[Work required]
Everything from the first line of the data through the line with "f_.material_index = 1 if f_.normal.z" is to be echoed exactly, minus the pictures.

[Material provided]
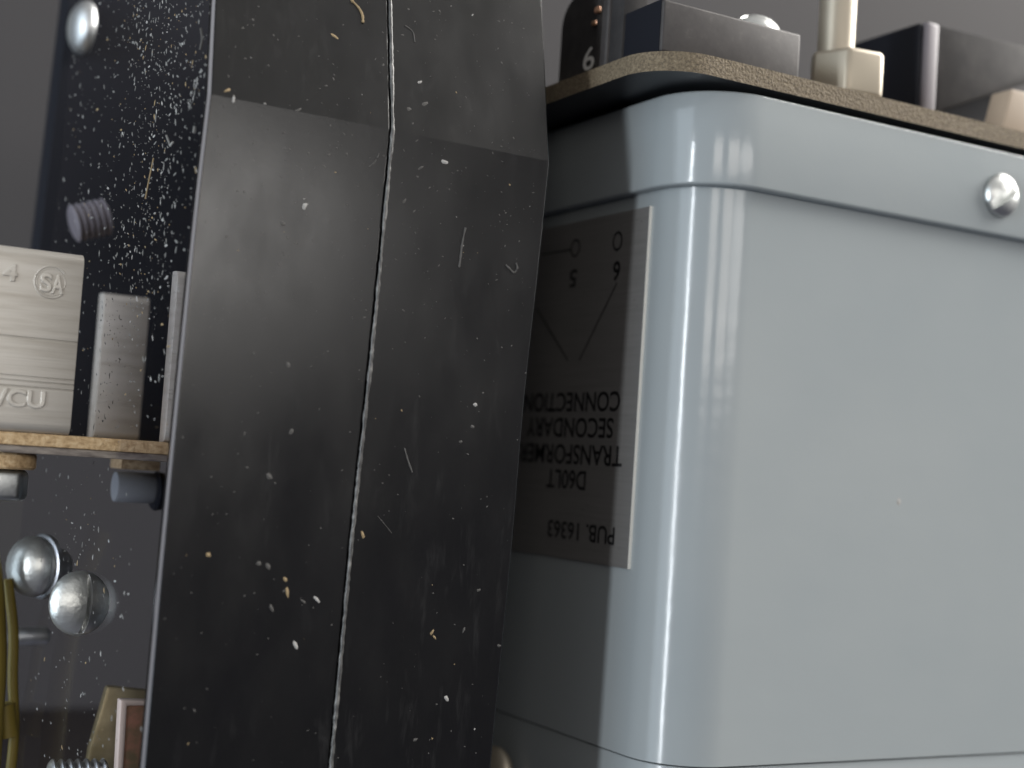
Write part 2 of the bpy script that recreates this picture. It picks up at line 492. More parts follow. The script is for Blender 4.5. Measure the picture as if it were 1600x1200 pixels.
# ------------------------------------------------------------------ fibre board over the housing
yfr = C.y - .0005
xl = onZ(927, 136, Z_BRD0).x
pts = round_rect(xl, yfr, xl + 0.135, yfr + 0.10, 0.0095, 20)
bm = bmesh.new()
extrude(bm, [(x, y, Z_BRD0) for x, y in pts], (0, 0, Z_BRD1 - Z_BRD0))
bmesh.ops.recalc_face_normals(bm, faces=bm.faces)
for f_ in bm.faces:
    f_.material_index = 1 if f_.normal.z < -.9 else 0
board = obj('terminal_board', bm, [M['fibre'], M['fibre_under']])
tag(board, 'brown fibre board with rounded corner lying on the grey transformer housing', 'board')

ZT = Z_BRD1
# terminal block with plate, rib and a dark patch on its side
YT = yfr + 0.003
xk = onY(1033, 82, YT).x
ztop = onY(1035, -3, YT).z
xr = onY(1250, 90, YT).x
tb = thing('terminal_block', 'dark moulded terminal block marked 6 standing on the corner of the brown board', 'terminal block', ((xk + xr) / 2, YT + .02, ZT))
box_obj('block_body', (xk, YT, ZT), (xr, onX(975, 90, xk).y - .0001, ztop), M['grey_mould'], tb, 0.0004, 3)
# taller side wall behind; flush navy block colours in the shaded hollow
x_side = xk + 0.0004
y1 = onX(975, 90, xk).y; y2 = onX(944, 110, xk).y
box_obj('hollow_shade', (xk - .0001, YT + .0006, ZT), (xk + .004, y1, onX(975, 24, xk).z), M['navy'], tb, 0)
bx = onX(960, 60, xk)
box_obj('side_wall', (xk - .0006, y1, ZT), (xk + .004, y2, ztop + .05), M['black_plain'], tb, 0.0003)
def slab_px(name, x, p, q, zt_, mats, r=.0006, th=.003):
    ya, yb_ = onX(*p, x).y, onX(*q, x).y
    return box_obj(name, (x, min(ya, yb_), ZT), (x + th, max(ya, yb_), zt_), mats, tb, r, 4)
slab_px('rib', xk - .0012, (945, 110), (934, 112), ztop + .05, M['grey_mould'], .0005)
# numbered plate with a rounded shoulder
xp = xk + .001
ya, yb2 = onX(931, 100, xp).y, onX(872, 100, xp).y
zs = onX(890, -4, xp).z
ring = [(xp, ya, ZT), (xp, ya, zs + .012)]
rr = .005
for k in range(9):
    a_ = math.radians(90 - 90 * k / 8)
    ring.append((xp, yb2 - rr + rr * math.cos(a_), zs - rr + rr * math.sin(a_)))
ring.append((xp, yb2, ZT))
bm = bmesh.new(); extrude(bm, ring, (.006, 0, 0)); bmesh.ops.recalc_face_normals(bm, faces=bm.faces)
bevel(bm, .0007, 4)
plate = obj('numbered_plate', bm, M['black_plain'], tb)
p0, p1 = onX(911, 113, xp), onX(928, 113, xp); p1.z = p0.z
lay_text('lettering', '6', p0, p1, abs(onX(911, 78, xp).z - p0.z), (0, 0, 1), (-1, 0, 0), M['white'], plate, .0001, .01)
for nm, p_, s_ in (('copper_glint', (935, 16), .0012), ('copper_glint', (929, 37), .001)):  # small copper blocks made up for two copper glints
    q = onX(*p_, xp - .0004)
    box_obj(nm, (q.x - s_ * .4, q.y - s_ * .6, q.z - s_ * .4), (q.x + .0002, q.y + s_ * .6, q.z + s_ * .5), M['copper'], tb, .0003)
# dome screw on top of the block
q = onZ(1178, 37, ztop)
q = Vector((onY(1178, 30, YT + .008).x, YT + .008, ztop))
pan_screw('screw', tb, q, (0, 0, 1), .0046, .0042, (0.9, .4, 0), M['zinc'])

# stud with hexagon nut
yn = yfr + 0.0105
qn = onY(1322, 120, yn)
st = thing('terminal_stud', 'pale metal post and hexagon nut on the brown board beside the terminal block', 'stud', (qn.x, yn, ZT))
def hexa(bm, c, r, z0, z1, a0):
    extrude(bm, [(c.x + r * math.cos(math.radians(a0 + 60 * k)), c.y + r * math.sin(math.radians(a0 + 60 * k)), z0) for k in range(6)], (0, 0, z1 - z0))
zn0, zn1 = ZT + .0012, onY(1322, 74, yn - .004).z
bm = bmesh.new(); hexa(bm, qn, .0068, zn0, zn1, -129); bmesh.ops.recalc_face_normals(bm, faces=bm.faces); bevel(bm, .0009, 4)
obj('nut', bm, M['nickel'], st)
bm = bmesh.new(); lathe(bm, [(.0031, zn1 - .001), (.0031, zn1 + .03)], (qn.x - .0026, yn, 0), (0, 0, 1)); obj('post', bm, M['nickel'], st)
bm = bmesh.new(); lathe(bm, [(.0060, ZT), (.0062, ZT + .0003), (.0062, ZT + .0010), (.0060, ZT + .0012)], (qn.x, yn, 0), (0, 0, 1)); obj('washer', bm, M['brass'], st)

# dark channel block at the right with its light edge, and the tan post before it
yc = yfr + 0.013
xa = onY(1443, 170, yc).x; xb = onY(1463, 170, yc).x
zc = onY(1470, 38, yc).z
ch = thing('channel_block', 'dark channel shaped block with light grey left edge on the brown board', 'block', (xb, yc + .01, ZT))
box_obj('side_wall', (xa - .0012, yc + .0008, ZT), (xa, yc + .02, zc - .0004), M['navy'], ch, .0003)  # navy strip put in as the shadow outline left of the edge
box_obj('light_edge', (xa, yc, ZT), (xb, yc + .02, zc), M['lavender'], ch, .0006, 3)
z1_ = onY(1500, 148, yc + .001)
P = lambda px, py, y: onY(px, py, y)
ring = [P(1463, 176, yc + .002), P(1463, 38, yc + .002), P(1660, 86, yc + .002), P(1660, 112, yc + .002)]
prism_obj('face_plate', ring, (0, .004, 0), M['black_plain'], ch, .0004)
box_obj('opening_shade', (xb + .0001, yc + .009, ZT), (xb + .06, yc + .02, zc - .006), M['navy'], ch, 0)  # navy block, the opening's shade put into its colour
yk = yfr + .004
pk = prism_obj('locating_post', [P(1562, 215, yk), P(1582, 138, yk), P(1680, 158, yk), P(1680, 245, yk)], (0, .005, 0), M['beige'], r=.0006)
tag(pk, 'beige slanted plastic post at the right end of the brown board', 'post')

# ------------------------------------------------------------------ black two-piece cover
TAN = math.tan(math.radians(14))
zl, zr = onY(330, 147, YB), onY(859, 252, YB)
ms = (zr.z - zl.z) / (zr.x - zl.x)
def bevelpt(px, py):
    d = ray(px, py)
    s = (YB - TAN * (zl.z - ms * zl.x)) / (d.y - TAN * d.z + TAN * ms * d.x)
    return d * s
def edge_line(top_px, pts_px, ext=1):
    top = [bevelpt(*p) for p in top_px]
    low = [onY(*p, YB) for p in pts_px]
    last = low[-1] + (low[-1] - low[-2]).normalized() * .03
    return top, smooth_line(low, 4) + [last]
LE = edge_line([(342, -150), (337, 0)], [(330, 147), (306, 360), (271, 712), (251, 920), (226, 1200)])
SE = edge_line([(604, -150), (608, 0)], [(612, 203), (600, 330), (578, 560), (548, 840), (515, 1200)])
RE = edge_line([(838, -150), (847, 0)], [(859, 252), (843, 410), (820, 623), (800, 860), (767, 1200)])
cover = thing('plastic_cover', 'scratched dusty black plastic cover of two halves with clear sheet on its left side', 'cover', (SE[1][-1].x, YB + .02, SE[1][-1].z))
def half(name, A, B, th=.003, dy=0.0):
    bm = bmesh.new()
    rows = list(zip(A[0] + A[1], B[0] + B[1]))
    n = 10; gridv = []
    for a_, b_ in rows:
        fr_, bk = [], []
        for k in range(n + 1):
            p = a_.lerp(b_, k / n)
            fr_.append(bm.verts.new(p + Vector((0, dy, 0)))); bk.append(bm.verts.new(p + Vector((0, dy + th, 0))))
        gridv.append((fr_, bk))
    for (f0, b0), (f1, b1) in zip(gridv, gridv[1:]):
        for k in range(n):
            bm.faces.new((f0[k], f0[k + 1], f1[k + 1], f1[k]))
            bm.faces.new((b0[k + 1], b0[k], b1[k], b1[k + 1]))
        bm.faces.new((f0[0], f1[0], b1[0], b0[0])); bm.faces.new((f0[n], b0[n], b1[n], f1[n]))
    for f_, b_ in (gridv[0], gridv[-1]):
        for k in range(n): bm.faces.new((f_[k], b_[k], b_[k + 1], f_[k + 1]))
    bmesh.ops.recalc_face_normals(bm, faces=bm.faces)
    es = [ed for ed in bm.edges if len(ed.link_faces) == 2 and ed.calc_face_angle(0) > 1.2]
    bevel(bm, .00025, 2, es)
    return obj(name, bm, M['black'], cover, angle=12)
gap = Vector((.00022, 0, 0))
SL = ([p - gap for p in SE[0]], [p - gap for p in SE[1]])
SR = ([p + gap for p in SE[0]], [p + gap for p in SE[1]])
half('cover_half', LE, SL)
half('cover_half', SR, RE)
# filler behind the joint keeps it dark and closed
bm = bmesh.new()
allp = SE[0] + SE[1]
for i, (p, q) in enumerate(zip(allp, allp[1:])):
    s = Vector((.002, 0, 0)); y0 = Vector((0, .0032, 0))
    bm.faces.new([bm.verts.new(v) for v in (p - s + y0, p + s + y0, q + s + y0, q - s + y0)])
    y0 = Vector((0, .0042, 0))
    bm.faces.new([bm.verts.new(v) for v in (p - s + y0, p + s + y0, q + s + y0, q - s + y0)])
bmesh.ops.remove_doubles(bm, verts=bm.verts, dist=1e-6)
obj('joint_strip', bm, M['navy'], cover)
# ragged resin bead squeezed out of the joint
bm = bmesh.new()
line = []
for p, q in zip(allp, allp[1:]):
    n = max(2, int((q - p).length / .0004))
    line += [p.lerp(q, k / n) for k in range(n)]
rad = []
val = .00025
for i, p in enumerate(line):
    val = .7 * val + .3 * random.uniform(.00013, .00042)
    rad.append(val)
line2 = [p + Vector((.00020 + random.uniform(-.00005, .00005), .00002, 0)) for p in line]
tube(bm, line2, .0003, 8, rad)
obj('joint_bead', bm, M['bead'], cover, angle=80)
# sides of the cover: added unseen wall at right, clear sheet at left
def side_wall(name, E, vec, th, mats, dx):
    bm = bmesh.new()
    pts_ = E[0] + E[1]
    v = Vector(vec)
    rows = []
    for p in pts_:
        p = p + Vector((dx, .003 if name == 'side_wall' else 0, 0))
        rows.append([bm.verts.new(p), bm.verts.new(p + v), bm.verts.new(p + v + Vector((th, 0, 0))), bm.verts.new(p + Vector((th, 0, 0)))])
    for a_, b_ in zip(rows, rows[1:]):
        for k in range(4):
            l = (k + 1) % 4
            f_ = bm.faces.new((a_[k], a_[l], b_[l], b_[k]))
            f_.material_index = 1 if (len(mats) > 1 and k == 3) else 0
    bm.faces.new(rows[0]); bm.faces.new(rows[-1])
    return obj(name, bm, mats, cover, angle=12)
side_wall('side_wall', RE, (-.004, .14, 0), .002, [M['black']], -.0024)  # unseen, added to keep light off the housing's left face
SPL = math.radians(5)
PV = Vector((-math.sin(SPL), math.cos(SPL), 0))
side_wall('clear_sheet', LE, PV * .062, .00045, [M['acrylic'], M['edge']], -.0005)

# ------------------------------------------------------------------ left terminal board and its lugs
q0 = onY(0, 671, YS)
zb1 = onY(130, 682, YS).z; zb0 = onY(130, 702, YS).z; zb00 = onY(130, 714, YS).z
X0 = onY(-130, 690, YS).x
X1 = 0.085
lb = thing('lug_board', 'tan fibre board seen on edge under the row of metal lugs', 'board', (.05, YS + .04, zb00))
box_obj('fibre_layer', (X0, YS, zb0), (X1, YS + .085, zb1), M['tan'], lb, .0002)
box_obj('backing_strip', (X0, YS + .0003, zb00), (X1, YS + .085, zb0 - .00002), M['strip'], lb, .0002)

LZ1 = onY(90, 392, YS - .001).z
def lug_mesh(wd, dp, ht):
    """Block with rounded front edges and shallow drawn ridges across its face (origin at the base, right front)."""
    prof = []
    rt, rbm = .0016, .0014
    def arc(cy, cz, r_, a0, a1, n=6):
        for k in range(n + 1):
            a_ = math.radians(a0 + (a1 - a0) * k / n)
            prof.append((cy + r_ * math.cos(a_), cz + r_ * math.sin(a_)))
    prof.append((dp, 0))
    arc(rbm, rbm, rbm, 270, 180)
    def step(z, d): prof.append((0.0, z - .00012)); prof.append((d, z)); prof.append((d, z + .00004)); prof.append((0.0, z + .00016))
    step(ht * .245, .00014); step(ht * .275, .00012); step(ht * .30, .0001); step(ht * .51, .00010)
    arc(rt, ht - rt, rt, 180, 90)
    prof.append((dp, ht))
    bm = bmesh.new()
    extrude(bm, [(-wd, y, z) for y, z in prof], (wd, 0, 0))
    bmesh.ops.recalc_face_normals(bm, faces=bm.faces)
    bevel(bm, .00025, 2, [ed for ed in bm.edges if len(ed.link_faces) == 2 and ed.calc_face_angle(0) > 1.3 and abs((ed.verts[0].co - ed.verts[1].co).x) < 1e-6])
    return bm
lug_h = LZ1 - zb1
GL = 'metal wire lugs on the tan board'
xr_l = onY(121, 540, YS - .001).x
lug = thing('wire_lug', 'pale metal wire lug with stamped letters and round mark, nearest the left edge', 'wire lug', (xr_l, YS - .001, zb1), GL)
bmx = lug_mesh(.019, .009, lug_h); bmesh.ops.translate(bmx, verts=bmx.verts, vec=lug.location)
obj('lug_body', bmx, M['lug'], lug)
YL = YS - .001
def em(s, a_, b_, hpx, r_, nm='stamped_lettering'):
    p0, p1 = onY(*a_, YL), onY(*b_, YL); p1.z = p0.z
    hh = abs(onY(a_[0], a_[1] - hpx, YL).z - p0.z)
    return lay_text(nm, s, p0, p1, hh, (0, 0, 1), (0, -1, 0), M['lug'], lug, .00003, mode='outline', tube_r=r_)
em('/CU', (-6, 634), (70, 642), 29, .05)
em('4', (3, 438), (27, 440), 28, .05)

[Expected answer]
Write part 2 of the bpy script that recreates this picture. It picks up at line 492. More parts follow. The script is for Blender 4.5. Measure the picture as if it were 1600x1200 pixels.
# ------------------------------------------------------------------ fibre board over the housing
yfr = C.y - .0005
xl = onZ(927, 136, Z_BRD0).x
pts = round_rect(xl, yfr, xl + 0.135, yfr + 0.10, 0.0095, 20)
bm = bmesh.new()
extrude(bm, [(x, y, Z_BRD0) for x, y in pts], (0, 0, Z_BRD1 - Z_BRD0))
bmesh.ops.recalc_face_normals(bm, faces=bm.faces)
for f_ in bm.faces:
    f_.material_index = 1 if f_.normal.z < -.9 else 0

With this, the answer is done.